金融商品のお得そうな売り文句にだまされないために

さて、こうした数字のトリックは、資産運用の世界でも実在します。例えば詐欺的商品が典型的で、「月利2%確定・元本確保型」などといった表記をするものがあります。

月利2%と言うと、何となく達成できるような気がするのですが、これを年利にすると24%です。元本確保で年24%を達成できる金融商品など、今の時代に存在するはずがありません。

また、銀行の定期預金のキャンペーン金利なども、表記されている条件をしっかり確認する必要があります。例えば「3カ月物定期預金のキャンペーン金利年6%」などと表記されているケースが、まさにその典型と言っても良いでしょう。

このように表記されていると、何となく「1年で6%か。ということは100万円を預けると1年で6万円も利息がもらえるのだな」と思うでしょうが、これは錯覚です。なぜなら、冒頭に「3カ月物」と表記されているからです。

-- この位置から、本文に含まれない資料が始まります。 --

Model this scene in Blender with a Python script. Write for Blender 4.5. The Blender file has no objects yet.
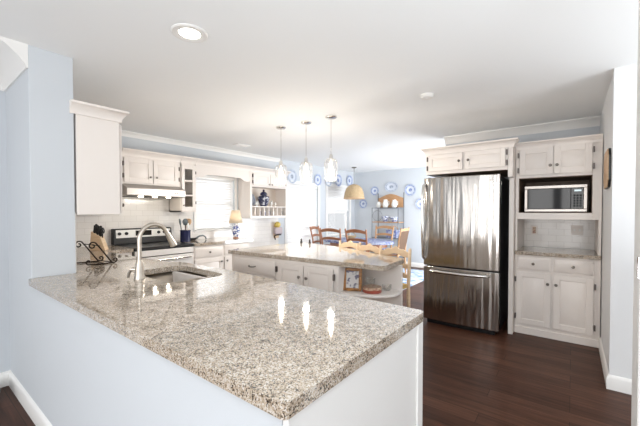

確かに年6%のキャンペーン金利が1年間適用され続けるのであれば、1年で6万円の利息が得られますが、この手のキャンペーン金利は最初の満期が到来した時点で自動継続すると、その後からは通常金利に戻されてしまいます。つまり年6%の利率が適用されるのは、わずか3カ月間だけなのです。

ということは、1年で6万円ですから、3カ月はその4分の1なので、1万5000円になります。しかも昨今のような超低金利局面では、そこから自動継続で1年間運用したとしても、適用される通常金利は年0.002%程度なので、ほとんど利息は付きません。

数字は人をだますことがあるという考えを常に持つようにすると、数字のトリックにだまされるリスクを減らすことができます。